Another form that boundary confusions took for me was a very strange inability to distinguish between my own words and other people’s. I have a retentive memory, especially for poetry, but in my ordinary life I expect to be able to tell whether something is newly mine or dug up from my memory bank; this is a crucial skill for someone whose own fiction involves so much rewriting of older material as mine does, and confusion here would create serious problems of plagiarism and a radical loss of confidence. Nonetheless, as I moved further into this silent time, my journal increasingly contains phrases, expressions and even quite extended passages that are accurate quotations but with no sign on the page that I was aware of this – not just no quotation marks or other punctuation but with three or four lines of poetry written into my own sentences in continuous (not line-broken) prose. It feels retrospectively as though the boundary between ‘creative’ writing and memory had weakened.
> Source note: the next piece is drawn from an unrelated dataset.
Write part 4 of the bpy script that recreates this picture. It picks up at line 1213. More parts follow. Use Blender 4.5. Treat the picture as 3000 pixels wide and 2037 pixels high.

Later, I had a series of very strange experiences when I stopped being able to distinguish easily between what was happening in my mind and what was happening ‘outside’. During the fourth week my journal records a number of su
ch episodes, of which this is one of the clearest:
I heard a car come up the track and a white van crossed the window. Then nothing happened. I was furious at the interruption. But nothing happening was strange – no knock on the door, no sound outside. Then there was a series of piercing whistles. I was hiding from any intrusion in the bed-room and looking out the window I saw a sheep dog – except that it was not really a sheep dog, more some sort of small terrier, but a sheep dog in action – on the far bank of the burn. I pulled on my jacket and went out – the wind was howling and the rain lashing down. I stood at the door. The sheep dog had four sheep huddled on the far side of the burn – and on my side was a shepherd. Not at all a romantic shepherd – neither biblical nor ‘gnarled highlander’, but a scruffy bloke in a blue woolly hat. When he saw me he called the dog, who let the sheep go and came splashing back across the burn, struggling to make headway. The shepherd smiled at me and said, ‘I was looking for a stray.’ Then I went back into the house and he – and the dog I imagine – got back into the white van (which had a large dent in the driver-side door) and drove away. I never said anything.